Required work
Within the listing below, locate all lines containing the word "Take". Copy each one.

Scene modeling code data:
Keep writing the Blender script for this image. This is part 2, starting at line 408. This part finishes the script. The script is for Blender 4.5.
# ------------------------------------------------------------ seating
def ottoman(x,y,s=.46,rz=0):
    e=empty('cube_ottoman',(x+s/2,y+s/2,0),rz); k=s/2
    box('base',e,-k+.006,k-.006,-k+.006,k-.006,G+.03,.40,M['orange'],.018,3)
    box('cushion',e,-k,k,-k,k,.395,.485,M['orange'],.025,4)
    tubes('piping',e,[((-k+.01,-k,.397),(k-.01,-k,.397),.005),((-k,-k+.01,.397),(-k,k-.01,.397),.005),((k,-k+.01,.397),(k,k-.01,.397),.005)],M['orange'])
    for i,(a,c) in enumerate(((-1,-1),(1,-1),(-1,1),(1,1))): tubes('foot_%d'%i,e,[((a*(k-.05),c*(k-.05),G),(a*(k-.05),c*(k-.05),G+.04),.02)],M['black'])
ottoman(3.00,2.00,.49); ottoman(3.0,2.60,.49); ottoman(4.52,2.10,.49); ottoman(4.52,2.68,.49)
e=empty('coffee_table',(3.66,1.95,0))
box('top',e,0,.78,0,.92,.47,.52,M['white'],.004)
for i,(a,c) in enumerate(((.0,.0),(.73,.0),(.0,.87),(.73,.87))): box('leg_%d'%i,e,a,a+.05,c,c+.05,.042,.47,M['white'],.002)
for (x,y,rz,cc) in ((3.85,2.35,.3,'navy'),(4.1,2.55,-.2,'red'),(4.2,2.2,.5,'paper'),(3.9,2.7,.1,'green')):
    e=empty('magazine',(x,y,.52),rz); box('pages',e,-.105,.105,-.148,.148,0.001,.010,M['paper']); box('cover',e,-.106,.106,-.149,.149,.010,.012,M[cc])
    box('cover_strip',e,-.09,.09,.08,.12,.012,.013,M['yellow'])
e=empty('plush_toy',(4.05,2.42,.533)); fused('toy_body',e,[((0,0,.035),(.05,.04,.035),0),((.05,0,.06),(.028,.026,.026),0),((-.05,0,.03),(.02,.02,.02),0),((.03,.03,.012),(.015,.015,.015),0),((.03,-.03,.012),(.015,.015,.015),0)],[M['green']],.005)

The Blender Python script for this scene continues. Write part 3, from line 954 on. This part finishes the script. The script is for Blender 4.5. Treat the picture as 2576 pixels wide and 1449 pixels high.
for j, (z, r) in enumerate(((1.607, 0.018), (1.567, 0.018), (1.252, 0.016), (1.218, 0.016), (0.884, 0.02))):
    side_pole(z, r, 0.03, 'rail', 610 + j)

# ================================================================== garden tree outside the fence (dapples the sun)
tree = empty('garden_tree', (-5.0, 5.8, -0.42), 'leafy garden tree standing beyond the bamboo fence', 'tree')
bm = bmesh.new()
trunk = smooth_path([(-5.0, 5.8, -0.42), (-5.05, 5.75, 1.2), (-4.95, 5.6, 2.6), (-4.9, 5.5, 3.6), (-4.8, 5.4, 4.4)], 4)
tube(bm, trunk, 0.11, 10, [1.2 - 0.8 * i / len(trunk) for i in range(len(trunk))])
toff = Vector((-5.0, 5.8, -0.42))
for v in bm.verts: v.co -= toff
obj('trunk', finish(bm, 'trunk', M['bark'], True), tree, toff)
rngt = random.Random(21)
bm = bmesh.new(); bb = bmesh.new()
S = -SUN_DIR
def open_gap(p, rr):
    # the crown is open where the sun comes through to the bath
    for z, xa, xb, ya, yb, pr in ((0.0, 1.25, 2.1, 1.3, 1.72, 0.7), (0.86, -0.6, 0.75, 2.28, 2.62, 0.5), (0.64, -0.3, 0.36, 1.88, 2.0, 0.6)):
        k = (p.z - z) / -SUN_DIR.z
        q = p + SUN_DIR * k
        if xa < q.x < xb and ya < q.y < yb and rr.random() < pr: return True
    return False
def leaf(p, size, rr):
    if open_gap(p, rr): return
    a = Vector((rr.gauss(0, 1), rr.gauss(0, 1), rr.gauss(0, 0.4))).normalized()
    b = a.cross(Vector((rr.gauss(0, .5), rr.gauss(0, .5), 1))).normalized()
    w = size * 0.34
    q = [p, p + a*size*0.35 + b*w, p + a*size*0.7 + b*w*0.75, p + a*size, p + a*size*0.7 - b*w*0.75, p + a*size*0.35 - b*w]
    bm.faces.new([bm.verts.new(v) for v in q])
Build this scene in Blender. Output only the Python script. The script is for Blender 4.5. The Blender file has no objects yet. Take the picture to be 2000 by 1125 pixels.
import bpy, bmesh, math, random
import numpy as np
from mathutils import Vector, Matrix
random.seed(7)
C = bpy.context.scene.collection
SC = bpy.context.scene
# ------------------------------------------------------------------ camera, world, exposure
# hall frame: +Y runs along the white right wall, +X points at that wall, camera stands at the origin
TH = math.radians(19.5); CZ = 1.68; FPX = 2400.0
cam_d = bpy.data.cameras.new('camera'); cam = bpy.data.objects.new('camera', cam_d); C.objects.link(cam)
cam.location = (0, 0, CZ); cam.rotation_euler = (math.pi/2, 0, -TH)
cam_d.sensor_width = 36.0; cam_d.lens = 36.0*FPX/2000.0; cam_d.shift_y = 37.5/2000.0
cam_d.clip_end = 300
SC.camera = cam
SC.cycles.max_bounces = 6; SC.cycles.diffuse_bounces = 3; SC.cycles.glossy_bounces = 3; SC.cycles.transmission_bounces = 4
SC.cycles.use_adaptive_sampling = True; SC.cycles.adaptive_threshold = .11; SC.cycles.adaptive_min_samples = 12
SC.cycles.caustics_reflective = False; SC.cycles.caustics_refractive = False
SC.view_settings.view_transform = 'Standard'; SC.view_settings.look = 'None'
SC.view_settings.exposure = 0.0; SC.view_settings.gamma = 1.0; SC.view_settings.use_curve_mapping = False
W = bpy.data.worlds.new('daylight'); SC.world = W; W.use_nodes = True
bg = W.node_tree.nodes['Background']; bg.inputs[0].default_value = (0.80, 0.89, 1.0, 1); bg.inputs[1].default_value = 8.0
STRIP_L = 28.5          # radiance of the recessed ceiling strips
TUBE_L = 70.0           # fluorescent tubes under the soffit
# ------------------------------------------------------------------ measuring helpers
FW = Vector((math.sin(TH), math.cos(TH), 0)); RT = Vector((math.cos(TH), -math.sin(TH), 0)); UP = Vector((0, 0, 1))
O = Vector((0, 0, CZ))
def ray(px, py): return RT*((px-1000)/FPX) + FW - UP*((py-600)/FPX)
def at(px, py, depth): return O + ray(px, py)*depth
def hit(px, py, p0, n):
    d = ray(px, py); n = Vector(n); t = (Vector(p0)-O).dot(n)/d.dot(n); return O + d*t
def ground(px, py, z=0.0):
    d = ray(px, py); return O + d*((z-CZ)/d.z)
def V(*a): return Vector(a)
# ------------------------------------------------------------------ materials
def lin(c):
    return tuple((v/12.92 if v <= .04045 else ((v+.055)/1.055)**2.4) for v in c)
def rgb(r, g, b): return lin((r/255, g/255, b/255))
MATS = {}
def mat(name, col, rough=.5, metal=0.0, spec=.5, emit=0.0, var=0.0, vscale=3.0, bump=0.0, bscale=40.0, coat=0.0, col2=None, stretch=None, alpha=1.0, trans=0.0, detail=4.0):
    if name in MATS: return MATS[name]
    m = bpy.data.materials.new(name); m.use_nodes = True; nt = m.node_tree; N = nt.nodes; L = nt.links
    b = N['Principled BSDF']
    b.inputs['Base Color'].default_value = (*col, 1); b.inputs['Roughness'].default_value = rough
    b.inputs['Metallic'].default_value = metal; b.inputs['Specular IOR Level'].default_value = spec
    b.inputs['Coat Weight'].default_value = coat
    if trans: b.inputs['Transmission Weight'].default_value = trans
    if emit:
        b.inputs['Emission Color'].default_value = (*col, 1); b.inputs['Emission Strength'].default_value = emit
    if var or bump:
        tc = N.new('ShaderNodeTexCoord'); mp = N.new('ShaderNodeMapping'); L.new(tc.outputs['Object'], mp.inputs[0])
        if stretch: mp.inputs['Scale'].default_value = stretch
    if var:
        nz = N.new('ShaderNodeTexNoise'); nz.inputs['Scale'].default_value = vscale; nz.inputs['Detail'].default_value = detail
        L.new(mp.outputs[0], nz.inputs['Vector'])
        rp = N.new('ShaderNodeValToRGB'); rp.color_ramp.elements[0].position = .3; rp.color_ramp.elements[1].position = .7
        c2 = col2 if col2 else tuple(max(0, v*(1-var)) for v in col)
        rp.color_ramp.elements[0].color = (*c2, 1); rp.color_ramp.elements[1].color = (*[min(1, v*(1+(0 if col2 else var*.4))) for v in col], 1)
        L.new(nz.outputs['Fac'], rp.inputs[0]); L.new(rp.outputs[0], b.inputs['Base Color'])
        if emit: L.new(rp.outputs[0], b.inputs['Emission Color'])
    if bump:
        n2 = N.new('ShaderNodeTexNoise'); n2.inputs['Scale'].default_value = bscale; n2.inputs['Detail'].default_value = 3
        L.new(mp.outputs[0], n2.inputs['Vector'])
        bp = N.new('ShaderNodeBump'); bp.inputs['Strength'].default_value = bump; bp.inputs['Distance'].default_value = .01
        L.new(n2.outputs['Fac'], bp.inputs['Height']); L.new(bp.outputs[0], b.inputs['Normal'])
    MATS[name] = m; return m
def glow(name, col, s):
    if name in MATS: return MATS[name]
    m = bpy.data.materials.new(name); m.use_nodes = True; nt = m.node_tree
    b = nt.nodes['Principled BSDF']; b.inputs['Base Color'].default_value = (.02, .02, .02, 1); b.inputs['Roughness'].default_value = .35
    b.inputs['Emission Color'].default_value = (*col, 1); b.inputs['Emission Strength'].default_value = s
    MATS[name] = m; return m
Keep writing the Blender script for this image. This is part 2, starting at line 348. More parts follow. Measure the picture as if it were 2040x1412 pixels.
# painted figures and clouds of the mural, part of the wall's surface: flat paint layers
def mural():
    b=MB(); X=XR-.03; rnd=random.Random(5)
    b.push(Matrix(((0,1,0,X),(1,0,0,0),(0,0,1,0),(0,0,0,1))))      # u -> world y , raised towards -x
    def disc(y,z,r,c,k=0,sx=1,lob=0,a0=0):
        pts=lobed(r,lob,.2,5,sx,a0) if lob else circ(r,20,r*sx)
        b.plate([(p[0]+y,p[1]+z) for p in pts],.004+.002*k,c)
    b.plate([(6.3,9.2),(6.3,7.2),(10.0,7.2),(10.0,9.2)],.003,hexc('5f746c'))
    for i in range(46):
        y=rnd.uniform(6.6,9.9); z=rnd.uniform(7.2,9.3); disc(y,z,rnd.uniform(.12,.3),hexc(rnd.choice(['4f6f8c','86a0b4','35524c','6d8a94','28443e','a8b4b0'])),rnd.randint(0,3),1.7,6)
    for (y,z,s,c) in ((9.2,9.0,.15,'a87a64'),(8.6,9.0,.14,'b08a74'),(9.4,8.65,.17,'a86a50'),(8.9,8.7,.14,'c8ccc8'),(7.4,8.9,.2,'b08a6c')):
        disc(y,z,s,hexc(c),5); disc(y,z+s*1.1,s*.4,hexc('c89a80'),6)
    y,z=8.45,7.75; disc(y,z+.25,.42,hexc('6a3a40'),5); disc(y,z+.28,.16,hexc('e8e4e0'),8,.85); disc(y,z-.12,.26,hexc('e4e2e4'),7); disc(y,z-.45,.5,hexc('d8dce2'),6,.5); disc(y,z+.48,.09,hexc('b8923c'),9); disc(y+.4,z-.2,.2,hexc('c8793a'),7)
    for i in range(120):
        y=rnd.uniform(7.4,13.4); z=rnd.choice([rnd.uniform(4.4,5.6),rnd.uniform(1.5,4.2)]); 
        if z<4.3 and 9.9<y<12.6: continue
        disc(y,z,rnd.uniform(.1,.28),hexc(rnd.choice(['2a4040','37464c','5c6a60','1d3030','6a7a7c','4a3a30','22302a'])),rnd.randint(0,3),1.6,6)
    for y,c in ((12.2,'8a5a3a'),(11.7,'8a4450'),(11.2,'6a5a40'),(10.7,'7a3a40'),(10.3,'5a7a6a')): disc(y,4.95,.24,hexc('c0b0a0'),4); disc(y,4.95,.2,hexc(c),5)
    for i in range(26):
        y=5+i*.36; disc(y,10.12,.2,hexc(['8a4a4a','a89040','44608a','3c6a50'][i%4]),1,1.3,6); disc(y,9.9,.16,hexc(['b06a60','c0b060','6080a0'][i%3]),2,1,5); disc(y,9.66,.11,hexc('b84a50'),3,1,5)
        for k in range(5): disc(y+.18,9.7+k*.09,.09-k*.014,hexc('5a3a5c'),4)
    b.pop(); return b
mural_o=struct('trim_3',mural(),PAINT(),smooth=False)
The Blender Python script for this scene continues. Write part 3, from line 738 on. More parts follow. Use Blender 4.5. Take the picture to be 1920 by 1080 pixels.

Output for this exercise
Build this scene in Blender. Output only the Python script. The script is for Blender 4.5. The Blender file has no objects yet. Take the picture to be 2000 by 1125 pixels.
The Blender Python script for this scene continues. Write part 3, from line 738 on. More parts follow. Use Blender 4.5. Take the picture to be 1920 by 1080 pixels.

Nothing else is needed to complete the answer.